Mientras escribo esta columna ella y mi hermana sobrevuelan el Atlántico desde Estados Unidos, rumbo  por fin a casa después de innumerables vicisitudes. Los últimos tres años los han pasado en Estados Unidos, donde mi hermana enseña español en un instituto público del estado de Maryland. Desde allí, hace unas semanas volví a recibir una llamada de mi sobrina, que ahora acaba de cumplir diez años. En esta ocasión no me preguntaba por qué la policía de Minneapolis acababa de asesinar a un ciudadano cuya mayor falta parecía ser negro. Simplemente me contó que Donald Trump ni siquiera había expresado sus condolencias. Desde que vive en Estados Unidos todos sus amigos son negros, “afroamericanos”, los llama. “Se es negro por dentro y por fuera”, le explicó un día a mi hermana, así que ya no hace falta contarle qué es el racismo, ni siquiera el racismo institucional: el presidente de Estados Unidos se había callado. Ella misma me lo estaba contando.

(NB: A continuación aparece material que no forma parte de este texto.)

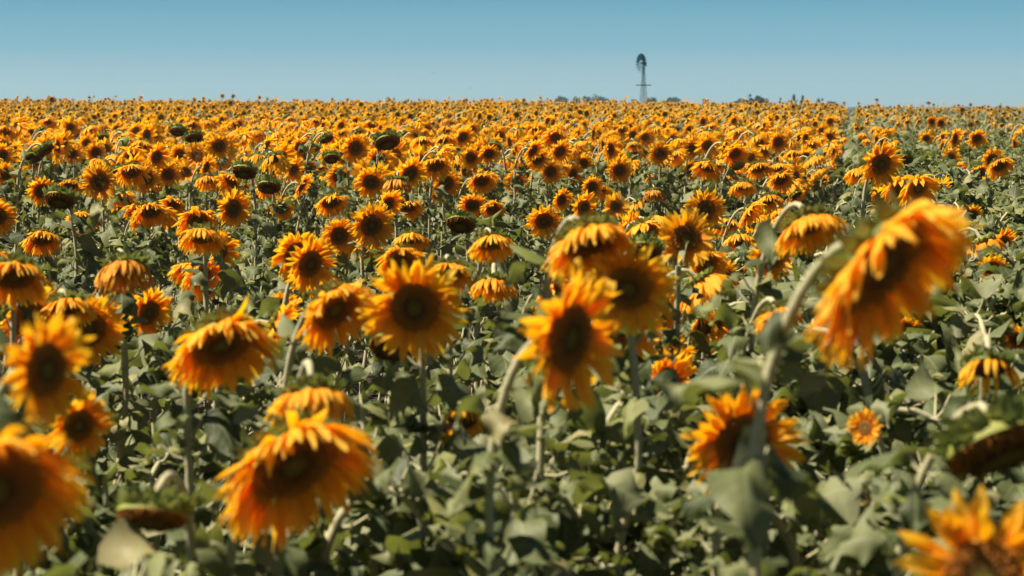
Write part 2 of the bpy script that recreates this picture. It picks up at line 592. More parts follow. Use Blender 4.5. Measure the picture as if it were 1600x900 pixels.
def plant(rng, kind='open', pitch=10.0, H=1.7, R=0.07, PL=0.075, lod=1, grav=None, npet=36, reach=None,
          leaf_n=16, leaf_len=0.19, lean=(0.0, 0.0), neck_leaves=True, stem_r=0.0125):
    """all the parts of one sunflower; root on the ground at the origin, face to -y"""
    p = math.radians(pitch)
    sp = math.sin(max(0, p))
    parts = {}
    leafy_only = kind == 'leafy'
    if reach is None:
        reach = 0.14 + 0.10 * sp
    if grav is None:
        grav = {'open': 0.10, 'droop': 0.66, 'wilt': 1.8, 'bare': 0, 'few': 1.5, 'leafy': 0}[kind]
    if kind == 'droop':
        grav += 0.75 * max(0.0, sp - 0.68) / 0.3
    C = np.array([0.0, -reach, H])
    n = np.array([0.0, -math.cos(p), -math.sin(p)])
    st = G()
    low = np.array([lean[0], lean[1], 0.0])
    if leafy_only:
        P0 = np.array([0, 0, H - 0.3])
        P1, P2, P3 = P0 + (0, 0, 0.1), np.array([0.01, -0.01, H - 0.1]), np.array([0.02, -0.02, H])
        if lod < 3 and rng.random() < 0.65:              # the top of many stalks is bent over
            sw = 0.14 + 0.10 * rng.random()
            P0 = np.array([0, 0.02, H - 0.26])
            P1, P2, P3 = P0 + (0, 0.02, 0.26), np.array([0.02, -sw, H + 0.10]), np.array([0.03, -sw - 0.05, H - 0.10])
    else:
        k = R / 0.07
        P0 = np.array([0, 0.02, H - 0.42 - 0.05 * sp])
        nk = (0.55 + 0.6 * rng.random()) * (0.45 if kind == 'droop' and pitch < 40 else 1.0)
        P1 = P0 + (0.0, 0.03, 0.26 + 0.20 * sp * nk)
        P2 = C - n * (0.088 + 0.06 * sp * nk) + (rng.normal() * 0.03, 0.0, 0.01)
        P3 = C - n * 0.033 * k
    nlow, nb = ((8, 14), (5, 9), (2, 5), (1, 2))[lod]
    lowp = [low * (1 - i / nlow) ** 1.0 + np.array([0.012 * math.sin(i * 1.7), 0.012 * math.cos(i * 1.3), 0]) * (0 < i < nlow) + P0 * (i / nlow)
            for i in range(nlow)]
    tt = np.linspace(0, 1, nb + 1)[:, None]
    bz = (1 - tt) ** 3 * P0 + 3 * (1 - tt) ** 2 * tt * P1 + 3 * (1 - tt) * tt ** 2 * P2 + tt ** 3 * P3
    path = np.vstack([lowp, bz])
    rads = np.linspace(stem_r * 1.2, stem_r * (0.72 if not leafy_only else 0.62), len(path))
    rads = rads * (1 + 0.10 * rng.normal(size=len(path)).clip(-1, 1))
    if not leafy_only and lod < 3:
        rads[-1] *= 1.35
    tube(st, path, rads, (10, 7, 4, 3)[lod], 0, rng.random())
    parts['stem'] = st
    # leaves
    fo = G()
    seglen = np.r_[0, np.cumsum(np.linalg.norm(np.diff(path, axis=0), axis=1))]
    tot = seglen[-1] if leafy_only else seglen[nlow + int(nb * 0.55)]
    ln_n = leaf_n
    u0 = 0.34 if lod < 2 else 0.48
    us = u0 + (1 - u0) * (np.arange(ln_n) + 0.5) / ln_n + rng.normal(size=ln_n) * 0.015
    us = np.clip(us, 0.1, 1.0)
    pos = np.stack([np.interp(us * tot, seglen, path[:, i]) for i in range(3)], 1)
    az = np.arange(ln_n) * 2.399 + rng.random() * 6.28 + rng.normal(size=ln_n) * 0.3
    out = np.stack([np.cos(az), np.sin(az), np.zeros(ln_n)], 1)
    tang = np.stack([-np.sin(az), np.cos(az), np.zeros(ln_n)], 1)
    sizef = np.interp(us, [0.2, 0.6, 0.85, 1.0], [1.0, 0.95, 0.88, 0.72]) * (0.45 + 1.1 * rng.random(ln_n) ** 1.3)
    pet_l = (0.03 + 0.09 * np.clip((1.02 - us) * 2.2, 0.1, 1)) * (0.7 + 0.6 * rng.random(ln_n))
    el = 0.75 + rng.normal(size=ln_n) * 0.25
    pd0 = nrm(out * np.cos(el)[:, None] + np.array([0, 0, 1.0]) * np.sin(el)[:, None])
    pend = pos + pd0 * pet_l[:, None]
    if lod < 3:
        # petioles as thin three-sided tubes
        nseg = 2
        rows = []
        for i in range(nseg + 1):
            f = i / nseg
            c = pos + (pend - pos) * f - np.array([0, 0, 1.0]) * (0.01 * math.sin(f * PI))
            rr = (0.0042 - 0.0012 * f) * (1 if lod < 2 else 1.2)
            upv = np.cross(tang, pd0)
            rows.append(np.stack([c + tang * rr, c - tang * rr * 0.5 + upv * rr * 0.87, c - tang * rr * 0.5 - upv * rr * 0.87], 1))
        v = np.stack(rows, 1)
        parts_q = grid_quads(nseg + 1, 3, ln_n, True)
        st_leaf = v.reshape(-1, 3)
        st.add(st_leaf, parts_q, 0, 0, rng.random())
    L = leaf_len * sizef
    W = L * (0.25 + 0.14 * rng.random(ln_n))
    drp = 0.45 + 1.5 * rng.random(ln_n) + 0.5 * (1 - us)
    curlb = rng.normal(size=(ln_n, 1)) * 0.6
    d0 = nrm(out + np.array([0, 0, 1.0]) * (0.35 + rng.normal(size=(ln_n, 1)) * 0.35) + tang * rng.normal(size=(ln_n, 1)) * 0.25)
    sd = nrm(tang + np.array([0, 0, 1.0]) * rng.normal(size=(ln_n, 1)) * 0.7)
    pull = lambda t: np.array([0, 0, -1.0]) * (drp * 1.7 * t)[:, None] + tang * curlb * t
    prof = lambda t: [max(0.02, v) for v in [np.interp(t, [0, 0.06, 0.16, 0.3, 0.5, 0.7, 0.88, 1.0],
                                                          [0.12, 0.62, 0.93, 1.0, 0.84, 0.55, 0.22, 0.02])]][0]
    sg, ac = ((10, 6), (7, 4), (4, 2), (2, 1))[lod]
    if lod == 3:
        prof = lambda t: (0.35, 0.9, 0.1)[int(round(t * 2))]
    blades(fo, rng, pend, d0, sd, np.broadcast_to(np.array([0, 0, 1.0]), (ln_n, 3)), L, W, sg, ac, pull, prof,
           cup=rng.normal() * 0.1, fold=0.38, wave=0.42 if lod < 2 else 0.15, curl=0.55 if lod < 2 else 0.2)
    # small leaves that crowd the neck
    nn = (12, 10, 5, 0)[lod] if neck_leaves else 0
    if leafy_only and lod < 3:
        nn += 8
    if nn:
        u2 = (0.80 if leafy_only else 0.72) + 0.30 * rng.random(nn)
        full = seglen[-1] if leafy_only else tot
        pos2 = np.stack([np.interp(np.clip(u2, 0, 1) * full, seglen, path[:, i]) for i in range(3)], 1)
        az2 = rng.random(nn) * 6.28
        o2 = np.stack([np.cos(az2), np.sin(az2), np.zeros(nn)], 1)
        t2 = np.stack([-np.sin(az2), np.cos(az2), np.zeros(nn)], 1)
        dd = nrm(o2 + np.array([0, 0, 1.0]) * (0.4 + rng.random((nn, 1)) * 0.9))
        L2 = (0.055 + 0.065 * rng.random(nn))
        dr2 = rng.random(nn) * 1.6
        blades(fo, rng, pos2, dd, t2, np.broadcast_to(np.array([0, 0, 1.0]), (nn, 3)), L2, L2 * 0.30, max(3, sg // 2), 2,
               lambda t: np.array([0, 0, -1.0]) * (dr2 * t)[:, None], prof, fold=0.4, wave=0.1, curl=0.2)
    parts['foliage'] = fo
    if not leafy_only:
        back, disc, pets, bra = head_geometry(rng, kind, p, C, R, PL, lod, grav, npet)
        parts['flower_head'] = back
        parts['seed_disc'] = disc
        parts['bracts'] = bra
        if pets.n:
            parts['petals'] = pets
    return parts


PART_MAT = {'stem': 0, 'foliage': 1, 'flower_head': 2, 'seed_disc': 3, 'bracts': 2, 'petals': 4}


def part_meshes(parts, wilt=False):
    out = {}
    for k, g in parts.items():
        v, q, t, w, r = g.arrays()
        mi = PART_MAT[k]
        if k == 'petals' and wilt:
            mi = 5
        out[k] = build_mesh(k, v, q, t, w, r, [MATS[mi]])
    return out


GROUP = 'sunflowers growing in the field'


def make_plant(meshes, loc, yaw, scale, label):
    root = bpy.data.objects.new('sunflower', None)
    root.empty_display_size = 0.1
    COL.objects.link(root)
    root.location = loc
    root.rotation_euler = (0, 0, yaw)
    root.scale = (scale,) * 3
    root['label'] = label
    root['category'] = 'sunflower'
    root['group'] = GROUP
    link('stem', meshes['stem'], root)
    link('foliage', meshes['foliage'], root)
    if 'flower_head' in meshes:
        h = link('flower_head', meshes['flower_head'], root)
        for k in ('seed_disc', 'bracts', 'petals'):
            if k in meshes:
                link(k, meshes[k], h)
    return root


# ---------------------------------------------------------------- ground
def make_ground():
    ys = np.r_[np.linspace(-30, 160, 96), np.linspace(170, 400, 24), np.linspace(450, 3000, 18)]
    xs = np.r_[np.linspace(-1500, -130, 12), np.linspace(-110, 110, 89), np.linspace(130, 1500, 12)]
    X, Y = np.meshgrid(xs, ys)
    Z = gz(X, Y)
    v = np.stack([X, Y, Z], -1).reshape(-1, 3)
    q = grid_quads(len(ys), len(xs))
    o = link('ground', build_mesh('ground', v, q, mats=[M_SOIL]))
    o['kind'] = 'structure'


make_ground()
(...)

Su sorpresa acerca del silencio de Trump tenía más que ver con esa otra falacia que ahora hay que desmontarle, de lo que espero que se encargue mi hermana: la democracia no consiste en el Gobierno de todos, en la voluntad popular expresada en el parlamento, etc. El presidente, sencillamente, puede obviar el asesinato de un conciudadano dependiendo del color de su piel. Las vidas negras no siempre importan. Ni allí ni en España, donde a poco que indague ahora que está de vuelta comprobará que abundan ejemplos como el de  Minneapolis, que en nuestras comisarías y centros de internamiento también se tortura y se mata, por acción directa o indirecta, y que el mar Mediterráneo es una fosa común, y que el ministro que en la actualidad pone los cuchillos en las vallas siempre tiene una excusa a mano para justificar todo eso.

Seguramente, cuando lo descubra no me llame a mí, sino a su familia de Tanzania y les pregunte por qué. Espero que ellos sí tengan una respuesta, puesto que yo jamás la he encontrado.